#### Dataset excerpt

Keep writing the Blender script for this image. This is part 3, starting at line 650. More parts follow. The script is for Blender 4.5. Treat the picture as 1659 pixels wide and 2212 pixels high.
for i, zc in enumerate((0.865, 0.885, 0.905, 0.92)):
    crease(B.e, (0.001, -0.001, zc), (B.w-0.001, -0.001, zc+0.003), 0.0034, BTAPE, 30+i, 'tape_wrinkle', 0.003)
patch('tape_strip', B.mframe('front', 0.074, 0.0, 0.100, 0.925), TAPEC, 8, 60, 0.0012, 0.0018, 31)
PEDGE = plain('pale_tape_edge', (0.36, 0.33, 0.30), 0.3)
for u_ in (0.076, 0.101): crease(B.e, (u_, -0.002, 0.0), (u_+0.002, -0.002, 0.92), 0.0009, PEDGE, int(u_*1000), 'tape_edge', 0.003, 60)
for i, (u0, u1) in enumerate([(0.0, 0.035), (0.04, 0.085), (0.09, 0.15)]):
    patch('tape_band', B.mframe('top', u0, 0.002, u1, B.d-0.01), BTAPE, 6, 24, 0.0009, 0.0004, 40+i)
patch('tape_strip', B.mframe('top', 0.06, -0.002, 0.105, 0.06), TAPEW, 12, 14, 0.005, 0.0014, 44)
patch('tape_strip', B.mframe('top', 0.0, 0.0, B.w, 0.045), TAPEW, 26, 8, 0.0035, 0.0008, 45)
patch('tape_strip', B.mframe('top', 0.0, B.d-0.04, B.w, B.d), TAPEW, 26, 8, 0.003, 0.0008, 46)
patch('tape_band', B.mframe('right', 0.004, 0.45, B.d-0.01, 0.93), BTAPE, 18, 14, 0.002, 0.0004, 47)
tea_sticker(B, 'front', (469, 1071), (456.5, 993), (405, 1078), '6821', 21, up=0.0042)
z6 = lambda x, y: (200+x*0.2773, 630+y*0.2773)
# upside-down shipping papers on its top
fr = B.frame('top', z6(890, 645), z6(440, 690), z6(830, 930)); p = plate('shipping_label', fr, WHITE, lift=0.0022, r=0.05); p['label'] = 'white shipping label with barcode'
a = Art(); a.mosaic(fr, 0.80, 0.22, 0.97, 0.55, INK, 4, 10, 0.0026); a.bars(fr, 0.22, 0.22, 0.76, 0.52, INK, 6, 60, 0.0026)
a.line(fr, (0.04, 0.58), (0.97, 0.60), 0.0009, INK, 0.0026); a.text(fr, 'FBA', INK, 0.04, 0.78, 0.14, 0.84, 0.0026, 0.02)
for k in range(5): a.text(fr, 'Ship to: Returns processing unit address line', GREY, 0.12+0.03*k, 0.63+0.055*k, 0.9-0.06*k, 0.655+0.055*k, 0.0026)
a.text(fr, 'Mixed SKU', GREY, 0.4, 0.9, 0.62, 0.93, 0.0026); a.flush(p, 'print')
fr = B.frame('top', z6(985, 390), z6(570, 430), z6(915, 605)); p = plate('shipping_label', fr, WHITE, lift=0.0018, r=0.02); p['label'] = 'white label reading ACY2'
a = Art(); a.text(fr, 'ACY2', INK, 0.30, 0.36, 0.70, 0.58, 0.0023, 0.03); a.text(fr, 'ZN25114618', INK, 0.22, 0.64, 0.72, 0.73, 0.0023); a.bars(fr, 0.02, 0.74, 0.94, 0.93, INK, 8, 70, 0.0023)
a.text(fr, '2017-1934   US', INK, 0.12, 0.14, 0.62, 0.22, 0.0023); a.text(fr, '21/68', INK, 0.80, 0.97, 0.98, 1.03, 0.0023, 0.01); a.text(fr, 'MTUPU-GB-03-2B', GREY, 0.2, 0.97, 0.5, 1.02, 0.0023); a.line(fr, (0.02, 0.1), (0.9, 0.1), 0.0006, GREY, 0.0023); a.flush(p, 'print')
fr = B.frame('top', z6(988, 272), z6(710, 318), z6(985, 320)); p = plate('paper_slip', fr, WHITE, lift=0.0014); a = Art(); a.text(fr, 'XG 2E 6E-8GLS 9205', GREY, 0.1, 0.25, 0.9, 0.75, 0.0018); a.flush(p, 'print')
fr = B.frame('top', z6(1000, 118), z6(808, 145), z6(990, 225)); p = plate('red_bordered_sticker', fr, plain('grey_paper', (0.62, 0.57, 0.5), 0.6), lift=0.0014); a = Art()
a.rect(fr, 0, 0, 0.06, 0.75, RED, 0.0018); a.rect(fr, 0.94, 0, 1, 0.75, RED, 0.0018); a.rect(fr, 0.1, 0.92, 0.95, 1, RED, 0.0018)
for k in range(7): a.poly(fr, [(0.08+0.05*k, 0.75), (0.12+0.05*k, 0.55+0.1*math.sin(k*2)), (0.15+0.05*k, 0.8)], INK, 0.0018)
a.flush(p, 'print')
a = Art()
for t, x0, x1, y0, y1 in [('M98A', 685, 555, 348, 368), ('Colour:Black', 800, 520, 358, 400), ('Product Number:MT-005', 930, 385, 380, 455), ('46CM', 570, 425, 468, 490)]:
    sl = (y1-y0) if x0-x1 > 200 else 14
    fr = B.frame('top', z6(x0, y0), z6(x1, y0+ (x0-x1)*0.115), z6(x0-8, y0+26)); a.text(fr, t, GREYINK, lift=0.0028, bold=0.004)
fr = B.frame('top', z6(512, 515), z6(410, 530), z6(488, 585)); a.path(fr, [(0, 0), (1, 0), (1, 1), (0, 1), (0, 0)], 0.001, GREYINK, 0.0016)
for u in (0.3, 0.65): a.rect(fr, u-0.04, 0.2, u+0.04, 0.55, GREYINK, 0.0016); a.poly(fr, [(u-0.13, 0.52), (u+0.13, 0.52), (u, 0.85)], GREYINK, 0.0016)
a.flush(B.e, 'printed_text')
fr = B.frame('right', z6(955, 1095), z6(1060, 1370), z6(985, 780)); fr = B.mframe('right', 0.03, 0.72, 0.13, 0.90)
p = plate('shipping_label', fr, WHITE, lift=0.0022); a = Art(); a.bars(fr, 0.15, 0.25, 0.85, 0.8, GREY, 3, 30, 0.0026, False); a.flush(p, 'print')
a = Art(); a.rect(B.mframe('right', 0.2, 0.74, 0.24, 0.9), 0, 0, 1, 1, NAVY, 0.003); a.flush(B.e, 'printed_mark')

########

__Exercise aim__:
Reproduce the whole listing word for word.

__Result of the exercise__:
Keep writing the Blender script for this image. This is part 3, starting at line 650. More parts follow. The script is for Blender 4.5. Treat the picture as 1659 pixels wide and 2212 pixels high.
for i, zc in enumerate((0.865, 0.885, 0.905, 0.92)):
    crease(B.e, (0.001, -0.001, zc), (B.w-0.001, -0.001, zc+0.003), 0.0034, BTAPE, 30+i, 'tape_wrinkle', 0.003)
patch('tape_strip', B.mframe('front', 0.074, 0.0, 0.100, 0.925), TAPEC, 8, 60, 0.0012, 0.0018, 31)
PEDGE = plain('pale_tape_edge', (0.36, 0.33, 0.30), 0.3)
for u_ in (0.076, 0.101): crease(B.e, (u_, -0.002, 0.0), (u_+0.002, -0.002, 0.92), 0.0009, PEDGE, int(u_*1000), 'tape_edge', 0.003, 60)
for i, (u0, u1) in enumerate([(0.0, 0.035), (0.04, 0.085), (0.09, 0.15)]):
    patch('tape_band', B.mframe('top', u0, 0.002, u1, B.d-0.01), BTAPE, 6, 24, 0.0009, 0.0004, 40+i)
patch('tape_strip', B.mframe('top', 0.06, -0.002, 0.105, 0.06), TAPEW, 12, 14, 0.005, 0.0014, 44)
patch('tape_strip', B.mframe('top', 0.0, 0.0, B.w, 0.045), TAPEW, 26, 8, 0.0035, 0.0008, 45)
patch('tape_strip', B.mframe('top', 0.0, B.d-0.04, B.w, B.d), TAPEW, 26, 8, 0.003, 0.0008, 46)
patch('tape_band', B.mframe('right', 0.004, 0.45, B.d-0.01, 0.93), BTAPE, 18, 14, 0.002, 0.0004, 47)
tea_sticker(B, 'front', (469, 1071), (456.5, 993), (405, 1078), '6821', 21, up=0.0042)
z6 = lambda x, y: (200+x*0.2773, 630+y*0.2773)
# upside-down shipping papers on its top
fr = B.frame('top', z6(890, 645), z6(440, 690), z6(830, 930)); p = plate('shipping_label', fr, WHITE, lift=0.0022, r=0.05); p['label'] = 'white shipping label with barcode'
a = Art(); a.mosaic(fr, 0.80, 0.22, 0.97, 0.55, INK, 4, 10, 0.0026); a.bars(fr, 0.22, 0.22, 0.76, 0.52, INK, 6, 60, 0.0026)
a.line(fr, (0.04, 0.58), (0.97, 0.60), 0.0009, INK, 0.0026); a.text(fr, 'FBA', INK, 0.04, 0.78, 0.14, 0.84, 0.0026, 0.02)
for k in range(5): a.text(fr, 'Ship to: Returns processing unit address line', GREY, 0.12+0.03*k, 0.63+0.055*k, 0.9-0.06*k, 0.655+0.055*k, 0.0026)
a.text(fr, 'Mixed SKU', GREY, 0.4, 0.9, 0.62, 0.93, 0.0026); a.flush(p, 'print')
fr = B.frame('top', z6(985, 390), z6(570, 430), z6(915, 605)); p = plate('shipping_label', fr, WHITE, lift=0.0018, r=0.02); p['label'] = 'white label reading ACY2'
a = Art(); a.text(fr, 'ACY2', INK, 0.30, 0.36, 0.70, 0.58, 0.0023, 0.03); a.text(fr, 'ZN25114618', INK, 0.22, 0.64, 0.72, 0.73, 0.0023); a.bars(fr, 0.02, 0.74, 0.94, 0.93, INK, 8, 70, 0.0023)
a.text(fr, '2017-1934   US', INK, 0.12, 0.14, 0.62, 0.22, 0.0023); a.text(fr, '21/68', INK, 0.80, 0.97, 0.98, 1.03, 0.0023, 0.01); a.text(fr, 'MTUPU-GB-03-2B', GREY, 0.2, 0.97, 0.5, 1.02, 0.0023); a.line(fr, (0.02, 0.1), (0.9, 0.1), 0.0006, GREY, 0.0023); a.flush(p, 'print')
fr = B.frame('top', z6(988, 272), z6(710, 318), z6(985, 320)); p = plate('paper_slip', fr, WHITE, lift=0.0014); a = Art(); a.text(fr, 'XG 2E 6E-8GLS 9205', GREY, 0.1, 0.25, 0.9, 0.75, 0.0018); a.flush(p, 'print')
fr = B.frame('top', z6(1000, 118), z6(808, 145), z6(990, 225)); p = plate('red_bordered_sticker', fr, plain('grey_paper', (0.62, 0.57, 0.5), 0.6), lift=0.0014); a = Art()
a.rect(fr, 0, 0, 0.06, 0.75, RED, 0.0018); a.rect(fr, 0.94, 0, 1, 0.75, RED, 0.0018); a.rect(fr, 0.1, 0.92, 0.95, 1, RED, 0.0018)
for k in range(7): a.poly(fr, [(0.08+0.05*k, 0.75), (0.12+0.05*k, 0.55+0.1*math.sin(k*2)), (0.15+0.05*k, 0.8)], INK, 0.0018)
a.flush(p, 'print')
a = Art()
for t, x0, x1, y0, y1 in [('M98A', 685, 555, 348, 368), ('Colour:Black', 800, 520, 358, 400), ('Product Number:MT-005', 930, 385, 380, 455), ('46CM', 570, 425, 468, 490)]:
    sl = (y1-y0) if x0-x1 > 200 else 14
    fr = B.frame('top', z6(x0, y0), z6(x1, y0+ (x0-x1)*0.115), z6(x0-8, y0+26)); a.text(fr, t, GREYINK, lift=0.0028, bold=0.004)
fr = B.frame('top', z6(512, 515), z6(410, 530), z6(488, 585)); a.path(fr, [(0, 0), (1, 0), (1, 1), (0, 1), (0, 0)], 0.001, GREYINK, 0.0016)
for u in (0.3, 0.65): a.rect(fr, u-0.04, 0.2, u+0.04, 0.55, GREYINK, 0.0016); a.poly(fr, [(u-0.13, 0.52), (u+0.13, 0.52), (u, 0.85)], GREYINK, 0.0016)
a.flush(B.e, 'printed_text')
fr = B.frame('right', z6(955, 1095), z6(1060, 1370), z6(985, 780)); fr = B.mframe('right', 0.03, 0.72, 0.13, 0.90)
p = plate('shipping_label', fr, WHITE, lift=0.0022); a = Art(); a.bars(fr, 0.15, 0.25, 0.85, 0.8, GREY, 3, 30, 0.0026, False); a.flush(p, 'print')
a = Art(); a.rect(B.mframe('right', 0.2, 0.74, 0.24, 0.9), 0, 0, 1, 1, NAVY, 0.003); a.flush(B.e, 'printed_mark')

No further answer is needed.